If you've watched any of the few remaining history programs on the History channel, you probably have an image of the type of history buff—why is it always “buff”?—I’m not.

One of the observation domes on Fort du Douaumont near Verdun.
The type of history I’m talking about is best exemplified, in my experience, by war historian John Keegan. Over the winter I picked up his single-volume pass at the First World War, the aptly titled The First World War. It took me a couple tries to finally plow though, for a variety of reasons. Most of those being it was an overly dense book, packed with minute details about manoeuvres, but light on, even disdainful of, political analysis. And what is war, if not a political act?
Perhaps I’ve not read enough military history to appreciate the genre. But my foray into Keegan’s work left me rather dissatisfied. The First World War is an unending dirge of tactical analysis, at the expense of a readable narrative.* So often, sentences would fold in on themselves with endless lists of which division of which army was where commanded by who on what stretch of trench, my brain would stop registering pages at a time. Kegan’s book overloads you with facts figures and details that seem important, but add little to your understanding.
But Horne's history of Verdun doesn’t fall into this same mould. The Price of Glory is a book about one of the most consequential and bloody battles of the First World War. But to start the book, he sets the scene in the 1870s during the Franco-Prussian War. Showing how and why the French army was defeated then, made clear why the French fought the way they did 40 years later. The French penchant for headlong attacks and their unwillingness to cede ground, or even dig in any permanent sense, is traced by Horne back to the earlier war where their reliance on stoic defence, and stout fortresses seemed to this later generation of French warriors to spell their doom.
(That this would all circle around once more in the next conflict, in the form of the infamous Maginot Line, would be one of the tragic consequences of Verdun. But, I’m getting ahead of things here.)
Now, this isn’t to say that Horne’s book is without references to battalions and pincer movements and so on. But these things have a sense of place within a narrative. The story isn’t that X Corps marched three miles before encountering pockets of machine-gun resistance and being forced to retreat. It’s about why X Corps might have marched those miles, and what it meant that they were turned back.
Perhaps I'm being unfair to Keegan. Horne is in many ways trying to explain the whys and hows of Verdun, Keegan seems instead to describe the war in its totality. But the contrast is I think useful in illustrating what made Horne’s book so special, so much more worth your time.

One of the blasted outer walls of Fort du Douaumont.
The Price of Glory sees the battle, and by extension the war, as so much more than suffering and slaughter, infantry tactics and artillery barrages.

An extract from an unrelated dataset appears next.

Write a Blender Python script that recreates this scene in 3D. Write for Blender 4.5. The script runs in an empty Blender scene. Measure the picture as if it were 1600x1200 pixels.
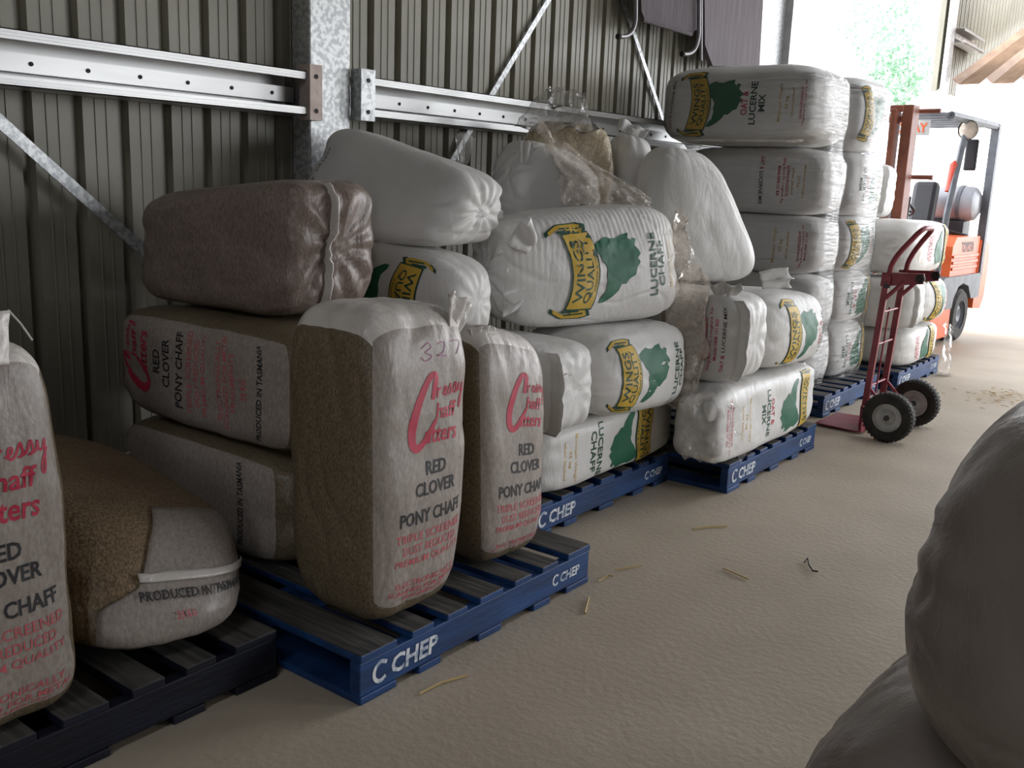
import bpy, bmesh, math, random
import numpy as np
from mathutils import Vector, Matrix
from mathutils.bvhtree import BVHTree
C = bpy.context.scene.collection
SC = bpy.context.scene
# ------------------------------------------------------------------ camera, world, sun, exposure
HCAM = 1.45
RW = np.array([[0.79354159, 0.15306787, -0.58894988],
               [0.60735794, -0.1395473, 0.78207601],
               [0.03752434, -0.97831323, -0.20370358]])   # rows: world X, Y, Z in camera axes (right, down, forward)
cam = bpy.data.cameras.new('camera')
cam.sensor_width = 36.0
cam.lens = 36.0 * 1520 / 1600
cam.clip_start = 0.02
camo = bpy.data.objects.new('camera', cam)
C.objects.link(camo)
camo.matrix_world = Matrix(((RW[0][0], -RW[0][1], -RW[0][2], 0),
                            (RW[1][0], -RW[1][1], -RW[1][2], 0),
                            (RW[2][0], -RW[2][1], -RW[2][2], HCAM),
                            (0, 0, 0, 1)))
SC.camera = camo
w = bpy.data.worlds.new('sky')
SC.world = w
w.use_nodes = True
bg = w.node_tree.nodes['Background']
bg.inputs[0].default_value = (0.93, 0.96, 1.0, 1)
bg.inputs[1].default_value = 1.0
def portal(name, loc, sx, sy, direction):
    l = bpy.data.lights.new(name, 'AREA')
    l.shape = 'RECTANGLE'; l.size = sx; l.size_y = sy
    l.cycles.is_portal = True
    o = bpy.data.objects.new(name, l); C.objects.link(o)
    o.location = loc
    o.rotation_euler = Vector(direction).to_track_quat('-Z', 'Y').to_euler()
portal('portal_door', (-3.62, 11.1, 2.1), 5.1, 4.3, (1, 0, 0))
portal('portal_end', (1.2, 14.5, 2.2), 9.6, 4.4, (0, -1, 0))
portal('portal_roof', (-0.5, -2.75, 4.59), 0.8, 3.5, (0, 0, -1))  # portals for the unseen roof and side openings, added for daylight
portal('portal_roof', (-0.5, 7.9, 4.59), 0.8, 3.2, (0, 0, -1))
portal('portal_side', (6.19, -7.3, 2), 1.4, 4, (-1, 0, 0))
portal('portal_side', (6.19, 8, 1.9), 4, 3.8, (-1, 0, 0))
SC.view_settings.view_transform = 'Standard'
SC.view_settings.look = 'None'
SC.view_settings.gamma = 1
SC.view_settings.use_curve_mapping = False
SC.view_settings.exposure = 2.92
cy = SC.cycles
cy.use_denoising = True
cy.max_bounces = 8
cy.diffuse_bounces = 5
cy.transparent_max_bounces = 16
cy.caustics_reflective = False
cy.caustics_refractive = False
cy.sample_clamp_indirect = 6

# ------------------------------------------------------------------ helpers
def onX(px, py, X):
    r = RW @ np.array([px - 800., py - 600., 1520.])
    return np.array([0, 0, HCAM]) + r * (X / r[0])
def onY(px, py, Y):
    r = RW @ np.array([px - 800., py - 600., 1520.])
    return np.array([0, 0, HCAM]) + r * (Y / r[1])
def onZ(px, py, z=0.0):
    r = RW @ np.array([px - 800., py - 600., 1520.])
    return np.array([0, 0, HCAM]) + r * ((z - HCAM) / r[2])

def hsh(ix, iy, iz, seed):
    n = (ix * 73856093) ^ (iy * 19349663) ^ (iz * 83492791) ^ (seed * 2654435761 % (1 << 31))
    n = (n ^ (n >> 13)) * 1274126177
    n = n & 0x7fffffff
    n = (n ^ (n >> 16)) & 0xffff
    return n / 65535.0
def vnoise(p, seed=0):
    p = np.asarray(p, float)
    i = np.floor(p).astype(np.int64); f = p - i
    u = f * f * (3 - 2 * f)
    r = 0
    for dx in (0, 1):
        for dy in (0, 1):
            for dz in (0, 1):
                wgt = (u[:, 0] if dx else 1 - u[:, 0]) * (u[:, 1] if dy else 1 - u[:, 1]) * (u[:, 2] if dz else 1 - u[:, 2])
                r = r + wgt * hsh(i[:, 0] + dx, i[:, 1] + dy, i[:, 2] + dz, seed)
    return r * 2 - 1
def fbm(p, seed=0, o=3):
    s = 0; a = 1; t = 0
    for k in range(o):
        s = s + a * vnoise(p * (2 ** k) + 17.3 * k, seed + k); t += a; a *= .5
    return s / t

def tag(o, label=None, cat=None, group=None, kind=None):
    if label: o['label'] = label
    if cat: o['category'] = cat
    if group: o['group'] = group
    if kind: o['kind'] = kind
    return o
def link(name, me, mats, parent=None, smooth=False):
    o = bpy.data.objects.new(name, me)
    C.objects.link(o)
    if mats is not None:
        for m in (mats if isinstance(mats, (list, tuple)) else [mats]):
            me.materials.append(m)
    if parent is not None: o.parent = parent
    if smooth:
        me.polygons.foreach_set('use_smooth', [True] * len(me.polygons))
    return o
def empty(name, loc=(0, 0, 0), rz=0):
    o = bpy.data.objects.new(name, None); C.objects.link(o)
    o.location = loc; o.rotation_euler = (0, 0, rz); o.empty_display_size = .1
    return o
def mesh(name, v, f):
    me = bpy.data.meshes.new(name)
    me.from_pydata([tuple(float(a) for a in q) for q in v], [], [tuple(int(a) for a in q) for q in f])
    me.update()
    return me
class MB:
    def __init__(s): s.v = []; s.f = []
    def add(s, v, f):
        b = len(s.v); s.v += [tuple(map(float, q)) for q in v]; s.f += [tuple(i + b for i in q) for q in f]
        return s
    def box(s, lo, hi, M=None, c=0.0):
        x0, y0, z0 = lo; x1, y1, z1 = hi
        bm = bmesh.new()
        bmesh.ops.create_cube(bm, size=1)
        for q in bm.verts:
            q.co = Vector((x0 + (q.co.x + .5) * (x1 - x0), y0 + (q.co.y + .5) * (y1 - y0), z0 + (q.co.z + .5) * (z1 - z0)))
        if c: bmesh.ops.bevel(bm, geom=list(bm.edges), offset=c, segments=2, affect='EDGES', profile=.5)
        if M is not None: bm.transform(M)
        bm.verts.ensure_lookup_table(); bm.verts.index_update()
        s.add([q.co[:] for q in bm.verts], [[q.index for q in fa.verts] for fa in bm.faces])
        bm.free()
        return s
    def prism(s, pts, a, b, axis='y', M=None):
        """polygon pts (2D) extruded along axis from a to b"""
        n = len(pts)
        def P(p, t): return {'y': (p[0], t, p[1]), 'x': (t, p[0], p[1]), 'z': (p[0], p[1], t)}[axis]
        v = [P(p, a) for p in pts] + [P(p, b) for p in pts]
        if M is not None: v = [tuple(M @ Vector(q)) for q in v]
        f = [tuple(range(n))[::-1], tuple(range(n, 2 * n))] + [(i, (i + 1) % n, n + (i + 1) % n, n + i) for i in range(n)]
        return s.add(v, f)
    def tube(s, pts, r, n=10, closed=False, flat=None):
        P = [Vector(p) for p in pts]; m = len(P); v = []; f = []
        up = Vector((0.13, .21, 1)).normalized()
        R = r if isinstance(r, (list, tuple)) else [r] * m
        N = None
        for i in range(m):
            if closed: d = P[(i + 1) % m] - P[i - 1]
            else: d = P[min(i + 1, m - 1)] - P[max(i - 1, 0)]
            d.normalize()
            if N is None:
                N = up.cross(d)
                if N.length < .1: N = Vector((1, 0, 0)).cross(d)
            N = (N - d * N.dot(d)).normalized()
            B = d.cross(N)
            for k in range(n):
                a = 2 * math.pi * k / n
                v.append(P[i] + (N * math.cos(a) + B * math.sin(a)) * R[i])
        for i in range(m if closed else m - 1):
            j = (i + 1) % m
            for k in range(n):
                l = (k + 1) % n
                f.append((i * n + k, i * n + l, j * n + l, j * n + k))
        if not closed:
            f.append(tuple(range(n))[::-1]); f.append(tuple((m - 1) * n + k for k in range(n)))
        return s.add(v, f)
    def lathe(s, prof, o, ax, n=32):
        """prof (r, h) revolved round axis ax through o"""
        ax = Vector(ax).normalized(); o = Vector(o)
        u = ax.orthogonal().normalized(); w_ = ax.cross(u)
        v = []; f = []; m = len(prof)
        for k in range(n):
            a = 2 * math.pi * k / n; d = u * math.cos(a) + w_ * math.sin(a)
            for r, h in prof: v.append(o + d * r + ax * h)
        for k in range(n):
            l = (k + 1) % n
            for i in range(m - 1):
                f.append((k * m + i, l * m + i, l * m + i + 1, k * m + i + 1))
        return s.add(v, f)
    def build(s, name, mat, parent=None, smooth=False):
        me = mesh(name, s.v, s.f)
        o = link(name, me, mat, parent, smooth)
        if smooth:
            try: me.set_sharp_from_angle(angle=math.radians(40))
            except Exception: pass
        return o
def arc(p0, p1, p2, n=6):
    """quadratic bezier points"""
    a, b, c = (np.array(p, float) for p in (p0, p1, p2))
    return [tuple((1 - t) ** 2 * a + 2 * t * (1 - t) * b + t * t * c) for t in np.linspace(0, 1, n)]

# ------------------------------------------------------------------ materials
def newmat(name):
    m = bpy.data.materials.new(name); m.use_nodes = True
    nt = m.node_tree
    return m, nt, nt.nodes['Principled BSDF'], nt.nodes, nt.links
def col(c): return (c[0], c[1], c[2], 1)
def noise_mat(name, c1, c2, scale=8, rough=.6, metal=0, bump=0, bscale=None, detail=4, stretch=(1, 1, 1), lo=.35, hi=.65, coord='Object', spec=.4, dist=.01):
    m, nt, b, N, L = newmat(name)
    tc = N.new('ShaderNodeTexCoord'); mp = N.new('ShaderNodeMapping')
    mp.inputs['Scale'].default_value = stretch
    L.new(tc.outputs[coord], mp.inputs[0])
    no = N.new('ShaderNodeTexNoise'); no.inputs['Scale'].default_value = scale; no.inputs['Detail'].default_value = detail
    L.new(mp.outputs[0], no.inputs['Vector'])
    cr = N.new('ShaderNodeValToRGB')
    cr.color_ramp.elements[0].position = lo; cr.color_ramp.elements[0].color = col(c1)
    cr.color_ramp.elements[1].position = hi; cr.color_ramp.elements[1].color = col(c2)
    L.new(no.outputs['Fac'], cr.inputs[0]); L.new(cr.outputs[0], b.inputs['Base Color'])
    b.inputs['Roughness'].default_value = rough; b.inputs['Metallic'].default_value = metal
    b.inputs['Specular IOR Level'].default_value = spec
    if bump:
        n2 = N.new('ShaderNodeTexNoise'); n2.inputs['Scale'].default_value = bscale or scale * 3; n2.inputs['Detail'].default_value = 6
        L.new(mp.outputs[0], n2.inputs['Vector'])
        bp = N.new('ShaderNodeBump'); bp.inputs['Strength'].default_value = bump; bp.inputs['Distance'].default_value = dist
        L.new(n2.outputs['Fac'], bp.inputs['Height']); L.new(bp.outputs[0], b.inputs['Normal'])
    return m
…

Horne captures how Verdun shaped a generation of the French. Maginot, Pétain, De Gaulle; all these men passed through the battle. But more than the names of historic importance, something like four-fifths of the army would pass through Verdun through the 10 months of the battle. The blasted hills and hammered forts would mark an entire generation of young men in an indelible and lasting way.
Horne is able to illustrate the weight of that—of the relentless shelling, the back-and-forth bar brawls over miles of blasted mud, the endless misery of nights in the trenches—and how so many men carried that weight forever.

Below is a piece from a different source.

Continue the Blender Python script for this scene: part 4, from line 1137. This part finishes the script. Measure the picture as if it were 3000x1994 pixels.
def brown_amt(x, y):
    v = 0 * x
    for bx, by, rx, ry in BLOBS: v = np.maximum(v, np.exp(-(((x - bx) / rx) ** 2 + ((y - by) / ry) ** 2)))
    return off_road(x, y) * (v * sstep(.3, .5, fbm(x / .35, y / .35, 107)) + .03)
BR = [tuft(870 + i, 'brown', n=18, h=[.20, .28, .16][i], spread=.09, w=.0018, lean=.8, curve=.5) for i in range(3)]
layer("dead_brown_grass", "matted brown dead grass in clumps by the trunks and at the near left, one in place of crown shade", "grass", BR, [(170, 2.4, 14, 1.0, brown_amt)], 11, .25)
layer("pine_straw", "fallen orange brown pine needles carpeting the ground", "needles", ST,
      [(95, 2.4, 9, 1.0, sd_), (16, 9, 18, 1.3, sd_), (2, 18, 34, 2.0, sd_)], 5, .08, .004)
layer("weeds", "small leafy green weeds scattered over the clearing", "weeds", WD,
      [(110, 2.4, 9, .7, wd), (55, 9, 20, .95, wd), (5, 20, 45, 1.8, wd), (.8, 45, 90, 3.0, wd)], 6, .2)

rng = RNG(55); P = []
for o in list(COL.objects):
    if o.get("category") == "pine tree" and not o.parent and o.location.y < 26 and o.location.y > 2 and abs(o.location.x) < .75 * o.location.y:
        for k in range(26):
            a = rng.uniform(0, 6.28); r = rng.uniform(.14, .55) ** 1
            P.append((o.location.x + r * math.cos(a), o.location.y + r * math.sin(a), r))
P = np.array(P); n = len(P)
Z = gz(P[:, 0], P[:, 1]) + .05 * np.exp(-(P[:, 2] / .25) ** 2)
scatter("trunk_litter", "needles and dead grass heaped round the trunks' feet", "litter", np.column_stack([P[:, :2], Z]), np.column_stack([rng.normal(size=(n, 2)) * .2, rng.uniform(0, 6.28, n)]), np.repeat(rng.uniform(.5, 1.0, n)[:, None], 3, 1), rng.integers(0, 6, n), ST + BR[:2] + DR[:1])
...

Fifty years after Glory was published, you can still sense the weight. When you go to Verdun today, it’s there all around. In the smashed villages never resettled, little more than monuments nestled in pockmarked corners of forest. In the forts open for tours, where the steps of other visitors make a ghostly echo through the damp corridors.

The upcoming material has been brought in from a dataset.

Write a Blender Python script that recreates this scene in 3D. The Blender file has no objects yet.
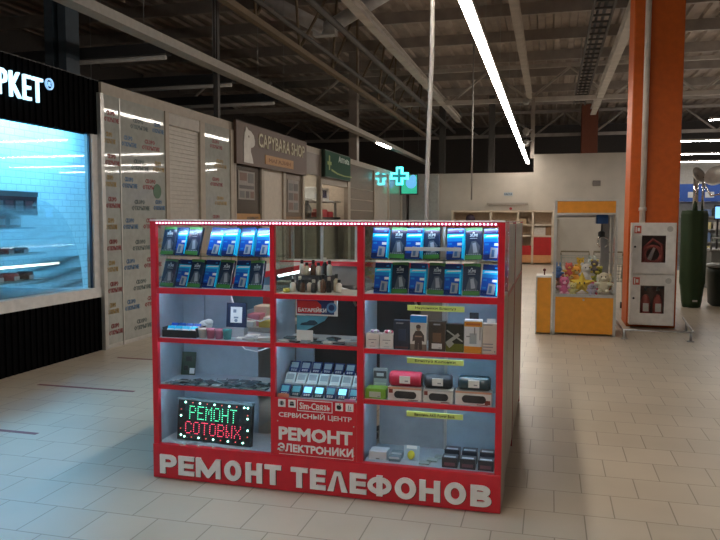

I would have liked to write to Horne, to tell him how half a century later how moving his book was. How it changed my view of the First World War, and how it inspired my own pilgrimage to Verdun. I’d have written on how essential his book still felt, in style and in substance. And how his approach to Glory has inspired in me a new way of looking at narrative and historical context, and how I want it informs everything I hope to write.
I won’t get that chance, but it’s true all the same.
*I will say, however, Keegan’s dissection of the Schlieffen Plan, and the logistical analysis of armies marching on limited roadworks and train timetables, was a fascinating and lucid read. On the other hand, Keegan devotes but a single paragraph to the Armenian Genocide, of which half of the passage is to suggest the Armenians had it coming. So.
**When in Verdun, we visited the newly opened museum of the battle. One of the most interesting things about it was the near-total absence of Pétain, or any commander on either side, from the museum. His central role in the battle was presumably easier to ignore than deal with his later turn as leader of Vichy France, collaborating under the thumb of the Nazis.